→ What this task involves
From the listing that follows, output everything exactly except the pictures.

________________

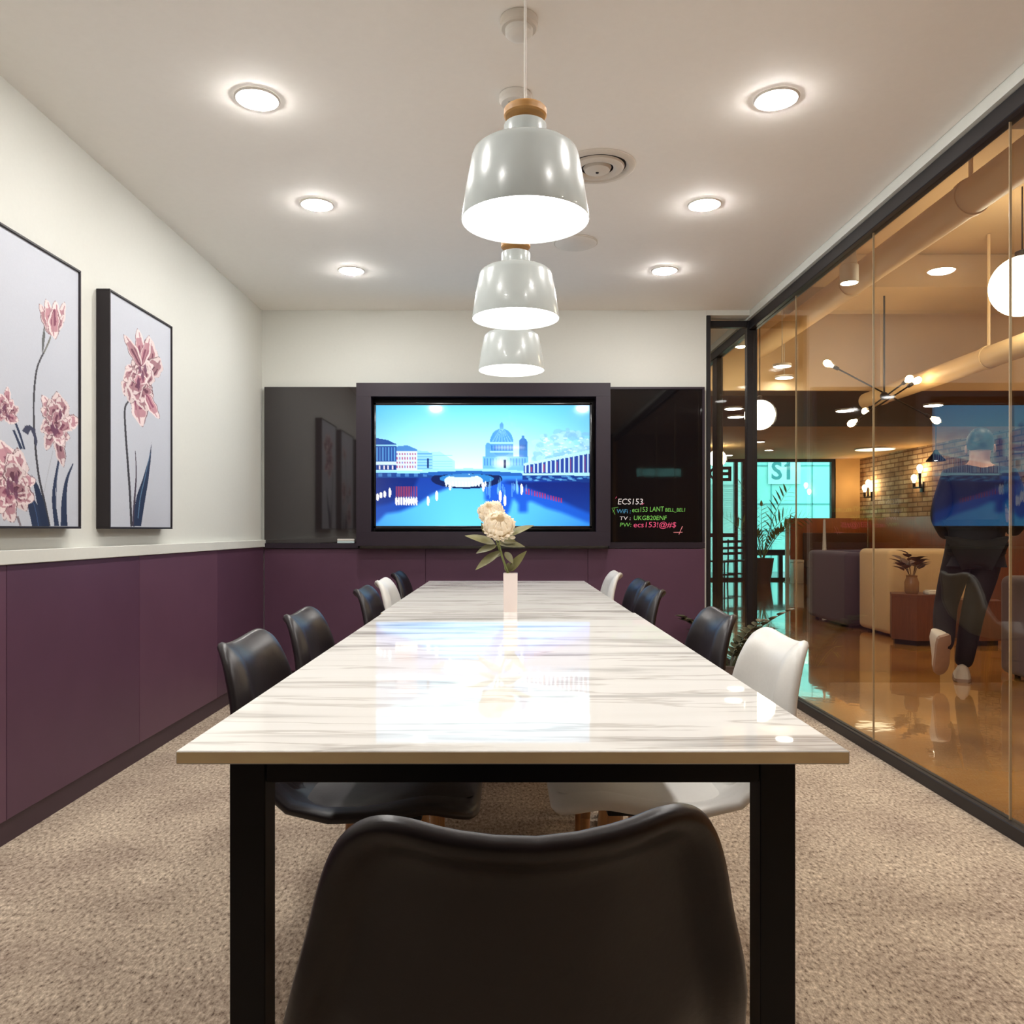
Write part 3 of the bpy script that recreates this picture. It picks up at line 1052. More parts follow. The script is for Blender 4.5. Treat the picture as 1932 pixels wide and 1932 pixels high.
    Q([(850, 532), (960, 524), (1110, 519), (1260, 523), (1400, 532), (1400, 545), (1290, 545), (1110, 532), (930, 545)], (30, 90, 170))
    # colonnade right
    Q([(1400, 490), (1745, 415), (1745, 535), (1400, 535)], (36, 66, 150))
    Q([(1400, 482), (1745, 412), (1745, 430), (1400, 494)], (176, 232, 252))
    for k_ in range(16):
        x = 1408 + k_ * 21 + k_ * k_ * 0.15
        yt = 494 - (x - 1400) * 0.19
        Rr(x, yt, x + 7, 528, (190, 222, 246))
        if k_ % 3 == 1: Rr(x + 9, yt + 10, x + 14, 526, (170, 60, 90), 0.8)
    Q([(1395, 532), (1745, 530), (1745, 545), (1395, 543)], (170, 226, 248))
    Q([(1395, 543), (1745, 545), (1745, 580), (1395, 566)], (14, 52, 130))
    for _ in range(30): E(rng.uniform(1420, 1740), rng.uniform(548, 572), 12, 4, (110, 190, 236), 0.5)
    # lights in the water
    for (x, y, h) in ((645, 655, 20), (662, 645, 16), (682, 640, 18), (708, 632, 24), (906, 675, 24), (951, 648, 26), (1020, 600, 20), (1192, 602, 24), (1280, 650, 30), (1304, 672, 30), (1390, 615, 28)):
        E(x, y, 7, h, (252, 250, 246))
    for k_ in range(9):
        Rr(738 + k_ * 13, 600, 747 + k_ * 13, 655, (168, 60, 90), 0.75)
        E(742 + k_ * 13, 676, 6, 22, (250, 240, 230), 0.95)
    for k_ in range(14): Rr(1412 + k_ * 14, 610 + k_ * 4, 1418 + k_ * 14, 640 + k_ * 3.4, (196, 40, 80), 0.75)
    for k_ in range(22):
        x = rng.uniform(1210, 1420)
        E(x, rng.uniform(585, 640), 4, rng.uniform(16, 40), (130, 200, 246), 0.45)
    sh = 1 - 0.12 * np.clip((np.abs(U - 0.5) * 2) ** 3, 0, 1)
    cv.rgb *= sh[..., None]
    return cv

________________

→ Task solution
Write part 3 of the bpy script that recreates this picture. It picks up at line 1052. More parts follow. The script is for Blender 4.5. Treat the picture as 1932 pixels wide and 1932 pixels high.
    Q([(850, 532), (960, 524), (1110, 519), (1260, 523), (1400, 532), (1400, 545), (1290, 545), (1110, 532), (930, 545)], (30, 90, 170))
    # colonnade right
    Q([(1400, 490), (1745, 415), (1745, 535), (1400, 535)], (36, 66, 150))
    Q([(1400, 482), (1745, 412), (1745, 430), (1400, 494)], (176, 232, 252))
    for k_ in range(16):
        x = 1408 + k_ * 21 + k_ * k_ * 0.15
        yt = 494 - (x - 1400) * 0.19
        Rr(x, yt, x + 7, 528, (190, 222, 246))
        if k_ % 3 == 1: Rr(x + 9, yt + 10, x + 14, 526, (170, 60, 90), 0.8)
    Q([(1395, 532), (1745, 530), (1745, 545), (1395, 543)], (170, 226, 248))
    Q([(1395, 543), (1745, 545), (1745, 580), (1395, 566)], (14, 52, 130))
    for _ in range(30): E(rng.uniform(1420, 1740), rng.uniform(548, 572), 12, 4, (110, 190, 236), 0.5)
    # lights in the water
    for (x, y, h) in ((645, 655, 20), (662, 645, 16), (682, 640, 18), (708, 632, 24), (906, 675, 24), (951, 648, 26), (1020, 600, 20), (1192, 602, 24), (1280, 650, 30), (1304, 672, 30), (1390, 615, 28)):
        E(x, y, 7, h, (252, 250, 246))
    for k_ in range(9):
        Rr(738 + k_ * 13, 600, 747 + k_ * 13, 655, (168, 60, 90), 0.75)
        E(742 + k_ * 13, 676, 6, 22, (250, 240, 230), 0.95)
    for k_ in range(14): Rr(1412 + k_ * 14, 610 + k_ * 4, 1418 + k_ * 14, 640 + k_ * 3.4, (196, 40, 80), 0.75)
    for k_ in range(22):
        x = rng.uniform(1210, 1420)
        E(x, rng.uniform(585, 640), 4, rng.uniform(16, 40), (130, 200, 246), 0.45)
    sh = 1 - 0.12 * np.clip((np.abs(U - 0.5) * 2) ** 3, 0, 1)
    cv.rgb *= sh[..., None]
    return cv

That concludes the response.